▶ Exercise task
Begin with the first line of the entries below and reproduce each line exactly, ending with the line that holds "from mathutils.geometry import".
___
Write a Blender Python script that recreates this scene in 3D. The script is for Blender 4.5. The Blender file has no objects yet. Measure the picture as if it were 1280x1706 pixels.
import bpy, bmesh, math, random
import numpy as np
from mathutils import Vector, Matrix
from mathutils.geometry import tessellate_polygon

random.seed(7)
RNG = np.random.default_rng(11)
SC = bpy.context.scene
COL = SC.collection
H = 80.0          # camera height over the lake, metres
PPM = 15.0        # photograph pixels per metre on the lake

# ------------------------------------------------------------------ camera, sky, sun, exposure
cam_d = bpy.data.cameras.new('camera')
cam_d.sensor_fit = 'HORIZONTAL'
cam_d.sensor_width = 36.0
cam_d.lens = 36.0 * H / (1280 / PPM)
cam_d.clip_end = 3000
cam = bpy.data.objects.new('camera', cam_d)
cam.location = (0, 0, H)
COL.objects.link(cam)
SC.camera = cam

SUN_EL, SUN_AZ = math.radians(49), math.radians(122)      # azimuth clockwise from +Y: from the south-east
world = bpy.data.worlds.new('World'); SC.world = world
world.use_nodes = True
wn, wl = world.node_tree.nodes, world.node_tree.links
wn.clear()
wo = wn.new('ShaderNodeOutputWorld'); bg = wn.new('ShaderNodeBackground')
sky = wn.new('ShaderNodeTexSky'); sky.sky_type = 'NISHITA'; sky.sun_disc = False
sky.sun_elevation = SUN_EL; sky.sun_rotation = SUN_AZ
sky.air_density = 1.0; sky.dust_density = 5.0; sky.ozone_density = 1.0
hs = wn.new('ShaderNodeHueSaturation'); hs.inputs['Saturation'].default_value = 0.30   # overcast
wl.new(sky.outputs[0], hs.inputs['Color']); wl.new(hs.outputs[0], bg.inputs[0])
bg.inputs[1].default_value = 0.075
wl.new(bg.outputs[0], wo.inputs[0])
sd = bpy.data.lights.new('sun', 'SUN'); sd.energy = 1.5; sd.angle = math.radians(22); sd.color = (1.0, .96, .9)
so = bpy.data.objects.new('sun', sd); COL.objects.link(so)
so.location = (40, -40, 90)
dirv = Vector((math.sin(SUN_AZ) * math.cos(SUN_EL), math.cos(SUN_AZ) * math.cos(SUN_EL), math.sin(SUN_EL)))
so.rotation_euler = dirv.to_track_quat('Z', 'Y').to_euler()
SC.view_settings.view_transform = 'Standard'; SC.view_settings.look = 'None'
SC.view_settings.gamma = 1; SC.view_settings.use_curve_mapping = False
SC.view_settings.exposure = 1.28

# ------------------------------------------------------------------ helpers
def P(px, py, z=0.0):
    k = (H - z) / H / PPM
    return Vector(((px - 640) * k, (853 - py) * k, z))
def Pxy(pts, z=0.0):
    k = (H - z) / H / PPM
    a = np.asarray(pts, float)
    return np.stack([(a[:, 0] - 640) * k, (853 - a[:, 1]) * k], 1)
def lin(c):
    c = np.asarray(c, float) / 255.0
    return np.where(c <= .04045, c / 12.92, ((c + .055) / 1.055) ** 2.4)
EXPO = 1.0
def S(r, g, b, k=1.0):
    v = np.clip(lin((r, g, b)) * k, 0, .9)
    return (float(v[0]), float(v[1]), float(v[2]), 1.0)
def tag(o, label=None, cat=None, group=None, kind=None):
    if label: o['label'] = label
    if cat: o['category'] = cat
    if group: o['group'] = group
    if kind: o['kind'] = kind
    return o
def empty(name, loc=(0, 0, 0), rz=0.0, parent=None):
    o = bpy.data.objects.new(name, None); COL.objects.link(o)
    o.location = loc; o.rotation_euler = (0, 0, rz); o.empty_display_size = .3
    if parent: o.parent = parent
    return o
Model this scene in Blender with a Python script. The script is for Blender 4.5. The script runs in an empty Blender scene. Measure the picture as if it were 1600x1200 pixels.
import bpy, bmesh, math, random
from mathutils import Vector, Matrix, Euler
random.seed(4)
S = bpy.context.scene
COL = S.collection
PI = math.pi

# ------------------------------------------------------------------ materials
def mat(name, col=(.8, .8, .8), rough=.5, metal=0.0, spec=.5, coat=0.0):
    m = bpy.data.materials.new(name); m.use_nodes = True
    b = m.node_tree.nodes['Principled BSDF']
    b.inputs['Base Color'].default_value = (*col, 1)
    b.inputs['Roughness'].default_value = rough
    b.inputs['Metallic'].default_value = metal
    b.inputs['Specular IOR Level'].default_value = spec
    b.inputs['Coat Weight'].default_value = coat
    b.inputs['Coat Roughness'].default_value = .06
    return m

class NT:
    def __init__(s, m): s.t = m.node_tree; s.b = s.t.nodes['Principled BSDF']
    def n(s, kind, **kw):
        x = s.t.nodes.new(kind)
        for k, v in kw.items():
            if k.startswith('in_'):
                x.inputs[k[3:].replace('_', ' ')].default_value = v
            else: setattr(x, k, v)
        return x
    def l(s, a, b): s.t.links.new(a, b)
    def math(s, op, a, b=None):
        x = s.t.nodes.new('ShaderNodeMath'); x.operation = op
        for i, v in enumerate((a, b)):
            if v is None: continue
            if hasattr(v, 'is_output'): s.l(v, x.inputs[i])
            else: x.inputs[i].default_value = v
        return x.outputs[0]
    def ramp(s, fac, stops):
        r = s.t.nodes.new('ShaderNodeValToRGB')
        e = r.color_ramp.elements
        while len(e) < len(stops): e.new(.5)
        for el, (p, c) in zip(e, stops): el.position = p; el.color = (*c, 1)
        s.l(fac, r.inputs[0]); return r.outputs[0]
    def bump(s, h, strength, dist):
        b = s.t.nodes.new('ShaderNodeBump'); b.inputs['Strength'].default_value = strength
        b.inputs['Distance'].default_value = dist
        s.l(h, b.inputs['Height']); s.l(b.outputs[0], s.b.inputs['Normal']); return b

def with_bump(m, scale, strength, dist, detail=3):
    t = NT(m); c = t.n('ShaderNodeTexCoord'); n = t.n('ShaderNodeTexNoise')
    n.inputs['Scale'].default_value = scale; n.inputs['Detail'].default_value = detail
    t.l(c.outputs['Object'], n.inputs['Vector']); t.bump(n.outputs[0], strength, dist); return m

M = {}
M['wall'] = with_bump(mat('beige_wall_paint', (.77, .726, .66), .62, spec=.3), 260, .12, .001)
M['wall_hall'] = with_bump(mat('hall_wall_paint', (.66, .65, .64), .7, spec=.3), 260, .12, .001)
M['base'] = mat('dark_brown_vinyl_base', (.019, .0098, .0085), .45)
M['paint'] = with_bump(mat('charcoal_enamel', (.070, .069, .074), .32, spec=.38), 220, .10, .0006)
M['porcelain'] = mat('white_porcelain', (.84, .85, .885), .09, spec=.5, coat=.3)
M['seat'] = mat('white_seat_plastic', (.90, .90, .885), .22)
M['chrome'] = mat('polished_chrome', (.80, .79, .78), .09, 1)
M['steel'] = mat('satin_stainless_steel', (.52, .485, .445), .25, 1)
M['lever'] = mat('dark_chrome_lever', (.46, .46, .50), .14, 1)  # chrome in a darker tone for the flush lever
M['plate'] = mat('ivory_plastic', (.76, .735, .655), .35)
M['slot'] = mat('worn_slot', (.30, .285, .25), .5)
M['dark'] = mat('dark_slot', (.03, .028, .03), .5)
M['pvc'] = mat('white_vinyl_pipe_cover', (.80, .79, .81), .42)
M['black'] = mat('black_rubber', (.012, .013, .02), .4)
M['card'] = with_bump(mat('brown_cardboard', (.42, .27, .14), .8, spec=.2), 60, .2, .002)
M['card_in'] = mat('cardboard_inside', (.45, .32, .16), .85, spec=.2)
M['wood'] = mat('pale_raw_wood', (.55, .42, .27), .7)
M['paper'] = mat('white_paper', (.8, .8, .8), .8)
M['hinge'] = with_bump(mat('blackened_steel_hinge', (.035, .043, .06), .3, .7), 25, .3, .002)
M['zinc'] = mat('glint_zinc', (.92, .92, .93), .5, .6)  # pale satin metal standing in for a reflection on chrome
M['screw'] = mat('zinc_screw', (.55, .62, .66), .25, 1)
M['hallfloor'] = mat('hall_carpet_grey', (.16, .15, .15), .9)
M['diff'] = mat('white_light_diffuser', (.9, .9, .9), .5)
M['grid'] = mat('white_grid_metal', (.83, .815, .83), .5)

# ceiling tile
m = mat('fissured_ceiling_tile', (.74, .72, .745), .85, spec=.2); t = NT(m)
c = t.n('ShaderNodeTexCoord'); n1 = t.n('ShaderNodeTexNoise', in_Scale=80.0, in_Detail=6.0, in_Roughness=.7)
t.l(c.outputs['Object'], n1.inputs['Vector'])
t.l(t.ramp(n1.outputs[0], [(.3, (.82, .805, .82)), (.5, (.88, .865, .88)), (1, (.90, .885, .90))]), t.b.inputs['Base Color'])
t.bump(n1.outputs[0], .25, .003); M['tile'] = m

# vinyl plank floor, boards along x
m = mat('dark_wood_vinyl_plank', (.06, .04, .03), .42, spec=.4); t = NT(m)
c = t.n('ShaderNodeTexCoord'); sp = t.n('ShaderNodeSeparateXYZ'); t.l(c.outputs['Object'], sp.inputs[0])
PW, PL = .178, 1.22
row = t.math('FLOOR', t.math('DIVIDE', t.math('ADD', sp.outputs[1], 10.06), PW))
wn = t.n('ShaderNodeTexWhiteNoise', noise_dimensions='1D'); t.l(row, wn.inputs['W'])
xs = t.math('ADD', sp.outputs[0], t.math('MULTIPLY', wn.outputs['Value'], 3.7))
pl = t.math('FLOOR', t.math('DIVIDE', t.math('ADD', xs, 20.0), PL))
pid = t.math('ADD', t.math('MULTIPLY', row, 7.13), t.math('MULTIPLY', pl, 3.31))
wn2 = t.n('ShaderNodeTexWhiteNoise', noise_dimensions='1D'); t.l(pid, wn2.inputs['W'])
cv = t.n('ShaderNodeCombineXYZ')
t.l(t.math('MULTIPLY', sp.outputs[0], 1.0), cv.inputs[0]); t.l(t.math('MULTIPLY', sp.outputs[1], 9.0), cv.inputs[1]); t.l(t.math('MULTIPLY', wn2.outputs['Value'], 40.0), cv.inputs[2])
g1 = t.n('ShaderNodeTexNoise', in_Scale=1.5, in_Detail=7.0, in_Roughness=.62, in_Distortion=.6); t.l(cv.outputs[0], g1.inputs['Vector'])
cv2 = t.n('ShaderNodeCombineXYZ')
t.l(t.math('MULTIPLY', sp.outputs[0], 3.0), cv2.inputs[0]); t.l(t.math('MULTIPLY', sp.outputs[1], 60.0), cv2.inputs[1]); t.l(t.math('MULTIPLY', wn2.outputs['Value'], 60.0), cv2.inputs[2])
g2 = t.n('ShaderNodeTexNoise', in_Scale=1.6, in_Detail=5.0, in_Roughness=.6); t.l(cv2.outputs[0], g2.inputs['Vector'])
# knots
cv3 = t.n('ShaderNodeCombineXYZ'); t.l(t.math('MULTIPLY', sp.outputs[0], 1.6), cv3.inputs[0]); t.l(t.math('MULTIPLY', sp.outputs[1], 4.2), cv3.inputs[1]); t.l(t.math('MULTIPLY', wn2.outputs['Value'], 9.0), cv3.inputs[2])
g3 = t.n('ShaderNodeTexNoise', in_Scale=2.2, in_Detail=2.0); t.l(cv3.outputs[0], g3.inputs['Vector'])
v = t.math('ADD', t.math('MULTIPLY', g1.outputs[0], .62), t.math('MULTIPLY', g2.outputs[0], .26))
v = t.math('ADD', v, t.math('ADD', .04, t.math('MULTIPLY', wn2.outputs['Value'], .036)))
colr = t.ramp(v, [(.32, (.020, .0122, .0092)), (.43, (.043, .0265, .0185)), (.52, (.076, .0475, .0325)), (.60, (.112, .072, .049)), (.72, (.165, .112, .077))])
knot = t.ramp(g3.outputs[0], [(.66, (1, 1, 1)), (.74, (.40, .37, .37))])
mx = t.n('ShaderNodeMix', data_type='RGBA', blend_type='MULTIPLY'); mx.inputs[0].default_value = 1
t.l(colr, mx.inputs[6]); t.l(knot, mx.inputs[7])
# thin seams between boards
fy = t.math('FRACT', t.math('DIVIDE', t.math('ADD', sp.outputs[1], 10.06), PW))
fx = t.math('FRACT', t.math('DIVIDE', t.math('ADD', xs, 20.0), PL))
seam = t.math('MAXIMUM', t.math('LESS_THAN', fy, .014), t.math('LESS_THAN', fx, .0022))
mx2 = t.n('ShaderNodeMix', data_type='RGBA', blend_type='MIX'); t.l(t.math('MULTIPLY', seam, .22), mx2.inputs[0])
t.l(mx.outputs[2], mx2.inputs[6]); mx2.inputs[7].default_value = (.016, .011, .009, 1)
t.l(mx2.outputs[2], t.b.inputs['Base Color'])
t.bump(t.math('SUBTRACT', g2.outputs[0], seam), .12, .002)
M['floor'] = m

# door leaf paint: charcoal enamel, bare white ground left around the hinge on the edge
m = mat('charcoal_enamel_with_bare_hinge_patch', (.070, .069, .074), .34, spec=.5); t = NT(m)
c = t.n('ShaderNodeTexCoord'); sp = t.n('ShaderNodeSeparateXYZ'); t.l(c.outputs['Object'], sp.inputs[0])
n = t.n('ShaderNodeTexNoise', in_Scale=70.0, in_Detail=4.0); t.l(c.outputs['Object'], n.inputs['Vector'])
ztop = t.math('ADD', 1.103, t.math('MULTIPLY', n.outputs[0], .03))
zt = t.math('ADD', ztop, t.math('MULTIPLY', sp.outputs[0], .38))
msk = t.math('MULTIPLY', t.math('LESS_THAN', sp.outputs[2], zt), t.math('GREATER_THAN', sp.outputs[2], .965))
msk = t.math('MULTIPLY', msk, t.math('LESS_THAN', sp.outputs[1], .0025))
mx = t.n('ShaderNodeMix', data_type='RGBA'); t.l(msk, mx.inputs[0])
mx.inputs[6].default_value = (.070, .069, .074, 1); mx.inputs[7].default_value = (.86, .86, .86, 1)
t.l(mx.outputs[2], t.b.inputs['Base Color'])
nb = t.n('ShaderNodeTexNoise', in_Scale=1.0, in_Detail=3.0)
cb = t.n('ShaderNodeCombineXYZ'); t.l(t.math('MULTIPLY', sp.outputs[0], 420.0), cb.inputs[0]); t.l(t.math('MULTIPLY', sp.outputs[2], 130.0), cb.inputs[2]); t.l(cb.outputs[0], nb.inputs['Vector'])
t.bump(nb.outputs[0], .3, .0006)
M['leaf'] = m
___
▶ Final result
Write a Blender Python script that recreates this scene in 3D. The script is for Blender 4.5. The Blender file has no objects yet. Measure the picture as if it were 1280x1706 pixels.
import bpy, bmesh, math, random
import numpy as np
from mathutils import Vector, Matrix
from mathutils.geometry import tessellate_polygon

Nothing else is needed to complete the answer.